Whilst we should continue to be excited about retrieval and spaced practice recommendations, as professionals, we should work hard to learn how recommendations can be applied in early years settings.
By doing so, we can support teachers working with children at the most critical time of schooling.
This aside, I’ve offered an important graphic from the research paper.
Knowledge vs Transfer
“Spacing is a way to structure or schedule learning activities over time, whereas retrieval practice is a learning activity that can be incorporated within a broader structured plan (how to learn effectively).”
Repeated practice opportunities spaced apart are more effective than the number of practice opportunities that occur closer together. When developing metacognition and critical thinking, we need our students to remember information and apply what they know in an unfamiliar situation.
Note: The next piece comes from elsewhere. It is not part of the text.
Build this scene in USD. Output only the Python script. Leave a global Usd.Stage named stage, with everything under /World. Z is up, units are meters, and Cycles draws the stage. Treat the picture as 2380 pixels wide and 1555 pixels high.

If we take this example of the Pythagorean theorem, what we as teachers want our young people to do is the following:
Image: Carpenter et al., 2022
Knowledge retention: We need the student to know the relationship between the lengths of three sides of a right-angled triangle. A knowledge retention test would require students to remember some piece of information that they have learned about the theorem, such as the formula for finding the length of the hypotenuse (part a).
A knowledge transfer test would require students to answer a novel question demonstrating understanding or applying the learned information, in a new context. This might involve calculating the hypotenuse using values given for the other two sides of a new triangle (part b) or applying the theorem to a new situation involving a real-world example (part c).
In the superb book, Powerful Teaching (Agarwal and Bain, 2019) provides teachers with a book dedicated purely to retrieval practice, with a wide range of resources to support transfer, spaced and interleaving practice. You can download some of my resources inspired by the book.
Teachers must have clear curriculum plans that consider what knowledge has to be learned and how this connects to developing schema.
The research from cognitive science suggests that spacing and retrieval practice “reliably enhance learning” (Carpenter et al., 2022), however, these strategies are under use by students due to false beliefs about effective learning.